Take Walt Disney, failure after failure but that’s not the story we remember is it? His first animation company had to dissolve it as distributors didn’t pay him. Universal took his cartoon rabbit and claimed ownership! MGM told him Mickey Mouse would terrify women. Pinocchio production was shut down due to spiralling costs. When he did premiere it, his publicity was a disaster as the 11 people he hired got drunk and ran around New York! He experienced failure upon failure, but he learnt from his failures.

So why do leaders fail? In “Lead like it matters because it does” Roxi Hewertson, CEO of Highland Consulting Group and AskRoxi.com lists five reasons why leaders fail: Over or under confidence – Approaching leadership with the wrong expectations –Lack of training in the skills of the leader – Ignoring the need for a healthy team – Failure to listen.
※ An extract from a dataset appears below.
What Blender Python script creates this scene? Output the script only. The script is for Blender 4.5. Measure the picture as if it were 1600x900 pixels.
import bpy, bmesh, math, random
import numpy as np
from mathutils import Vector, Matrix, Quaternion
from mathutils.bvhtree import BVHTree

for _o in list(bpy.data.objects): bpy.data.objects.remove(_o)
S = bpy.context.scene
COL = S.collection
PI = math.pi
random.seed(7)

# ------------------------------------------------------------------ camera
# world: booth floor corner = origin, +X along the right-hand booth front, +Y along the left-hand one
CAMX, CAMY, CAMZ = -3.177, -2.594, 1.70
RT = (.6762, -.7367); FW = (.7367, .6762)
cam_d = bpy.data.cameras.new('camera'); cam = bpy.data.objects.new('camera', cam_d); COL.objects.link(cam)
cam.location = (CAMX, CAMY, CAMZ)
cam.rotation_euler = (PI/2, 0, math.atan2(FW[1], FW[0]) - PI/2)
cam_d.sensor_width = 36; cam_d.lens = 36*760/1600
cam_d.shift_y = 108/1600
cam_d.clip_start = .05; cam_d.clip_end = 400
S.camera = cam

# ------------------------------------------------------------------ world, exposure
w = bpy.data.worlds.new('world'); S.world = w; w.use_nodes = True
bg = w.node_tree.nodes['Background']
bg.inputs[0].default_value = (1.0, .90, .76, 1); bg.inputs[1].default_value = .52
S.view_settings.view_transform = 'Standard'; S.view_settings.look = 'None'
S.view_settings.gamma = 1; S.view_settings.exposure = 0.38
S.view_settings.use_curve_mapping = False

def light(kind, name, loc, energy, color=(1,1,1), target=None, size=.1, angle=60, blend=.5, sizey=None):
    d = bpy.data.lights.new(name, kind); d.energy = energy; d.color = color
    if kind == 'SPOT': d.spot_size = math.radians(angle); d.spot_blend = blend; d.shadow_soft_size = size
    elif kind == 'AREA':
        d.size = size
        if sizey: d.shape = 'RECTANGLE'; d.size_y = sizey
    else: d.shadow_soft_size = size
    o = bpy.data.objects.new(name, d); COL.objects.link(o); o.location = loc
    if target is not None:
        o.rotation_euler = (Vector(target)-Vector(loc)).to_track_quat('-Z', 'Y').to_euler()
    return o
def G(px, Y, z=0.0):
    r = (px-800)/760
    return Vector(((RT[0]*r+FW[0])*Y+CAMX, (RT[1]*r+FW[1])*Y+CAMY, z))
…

If we are truly leading and reaching beyond safe and mediocre we will fail, we will sometimes push too hard. We may be in a culture that does not fit us well, not take people with us and not get the change happening. You might be failed by the business context. You may have a vision and values not aligned or we might have an innovation or idea ahead of its time.

Do not run away from your failure instead let the failures be your teacher. Ask yourself, with the support of your coach: Where did I fail? Were the examples above speaking to me? Were there signs of impending failure that I missed? Were people trying to warn me and did I not listen? What have I learnt? How did this failure impact my values? What can I do next time? How can I turn this lesson into a success in the future?

Then encourage yourself to try again. Surround yourself with “life enrichers” who will help you to rebuild and move forward. Walt Disney said: “There are three kinds of people in the world today,” “There are ‘well poisoners,’ who discourage you and stomp on your creativity and tell you what you can’t do. There are ‘lawn mowers’ – people who are well- intentioned but self-absorbed; they tend to their own needs, mow their own lawns and never leave their yards to help another person.”

Finally, there are ‘life enrichers’ – people who reach out to enrich the lives of others, to lift them up and inspire them. We need to be life enrichers, and we need to surround ourselves with life enrichers.”